Credit: Greg Endries
by Jesse Catherine Webber Featured Film

John Early: Now More Than Ever — Emily Allan and Leah Hennessey

June 16, 2023

The motley lineups of the Tribeca Film Festival often may not deliver the riches of more prestigious festivals, but they do provide space to expand the notion of a film festival. Tribeca often gets more press for its events (some featuring co-founder Robert De Niro and his collaborators) than for its film premieres. This year’s Spotlight Narrative section, though, does offer a screen-specific curiosity in the form of John Early: Now More Than Ever (directed by Emily Allan and Leah Hennessy), an HBO comedy special. Early’s work, including in collaboration with Kate Berlant, has often spanned various media, and there are plenty of bells and whistles in Now More Than Ever, but the film — Tribeca’s program refers to it as a feature, so “film” seems like viable shorthand — largely hews to the outline of a standup special. Though Early is backed by a band who performs several cover songs with him and appears in fictionalized backstage footage, a majority of the runtime is devoted to him onstage, telling jokes.

It’s fortunate, then, that Early is an exceptional stand up comedian. His first joke compares the infamous Donald Trump Access Hollywood tape to his own locker room talk as a closeted gay teenager. Making fun of Trump risks being labeled as hack work, and while it may not be Early’s best bit, it’s both effective and indicative of his style. He certainly isn’t afraid of political or social commentary, both of which run through the special, but they take a backseat to joke construction. Yes, belittling Donald Trump is an easy way to get a Brooklyn (or Tribeca, or HBO) audience on your side, but the bit is less about saying anything about Trump than it is about Early’s recontextualized delivery of Trump’s lecherous comments. Even more effective than Early’s delivery is his physicality, showcased in the following joke: Taking the phrase “be yourself” as his target, he points out the ironic uniformity with which the cliche is deployed. The punchline, though, isn’t an excavation of deep truth, it’s Early striking a ridiculous pose that he claims is “what they want” when they tell you to be yourself. Certainly there is a banality to the cliché that Early is highlighting, but the bit isn’t funny because he’s excavating a great truth; it’s funny because he looks silly.

It’s somewhat perplexing, though, that Now More Than Ever implements two separate deviations from the standup form when Early functions so creatively within its space. The backstage bits are the less successful of the two. At their best, they feel close to actual backstage footage beset with the occasional absurd flourish, but as they progress, they begin to feel more often like half-conceived sketches.
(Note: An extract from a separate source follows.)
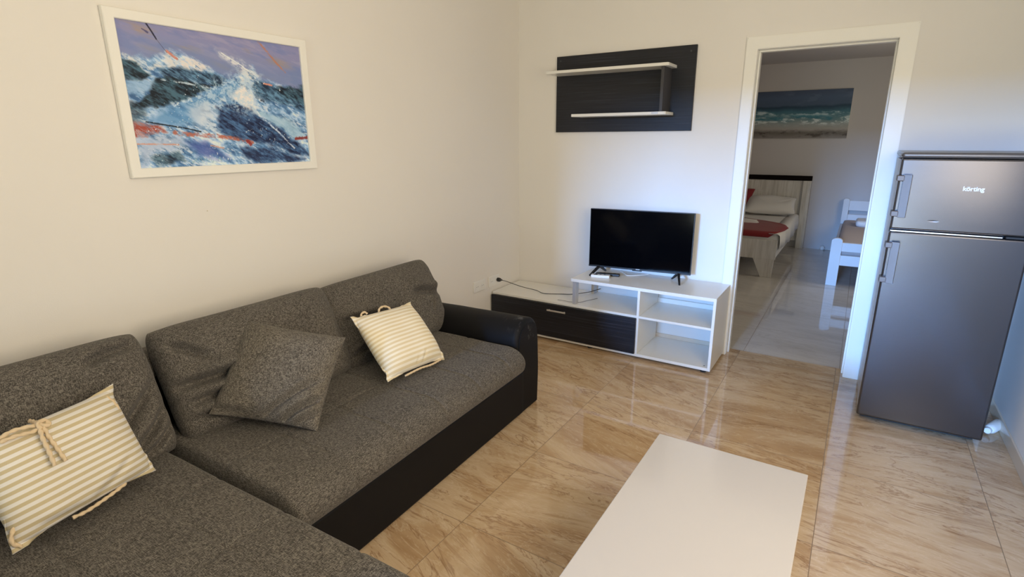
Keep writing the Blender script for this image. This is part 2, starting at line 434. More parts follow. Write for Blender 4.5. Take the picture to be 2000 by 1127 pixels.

The character Early plays, an inane and oblivious boss without boundaries, seems incongruous with his standup persona, which demonstrates the self-awareness to admit that he’s one of the vapid Millennials he’s making fun of. By the time these bits coalesce into a plot, they feel both perfunctory and disarmingly unpleasant. If the segments serve to disentangle Early from this character he plays, then his musical performances might, on the surface, do the opposite. Music is still a performance, but it’s often one more vulnerable and genuine than comedy, possibly serving to narrow the divide between man and artist. But while Early doesn’t seem to treat any of the pop songs he sings with ironic detachment, he does play with notions of sincerity in his performance. He’s still playing a character, but the diva showboating beyond his vocal ability is more in line with his comedic persona than the character he plays in the backstage bits. And, though he doesn’t drop the persona entirely, the vulnerability inherent to singing on a stage still comes through.

The cinematic construction of the special is more conventional than Early’s comedy, but the film form does at least follow the latter’s direction. Early often plays with perspective, telling jokes that feel personal in the second person, and utilizing fluid shot lengths and angles helps enhance this off-kilter effect without ever being distracting. There’s also a clear intention to the deployment of audience shots, which aren’t as sparse as in Stop Making Sense to take a filmed performance that has largely been accepted within film canon — but are used only when Early’s interaction with the audience is important to the project’s incident. So while neither the scripted bits nor the musical performances take the film beyond the form of the standup special in a way that would justify its inclusion in a film festival, perhaps it’s more interesting, anyway, to make the argument that no such limitation of form need be imposed at all.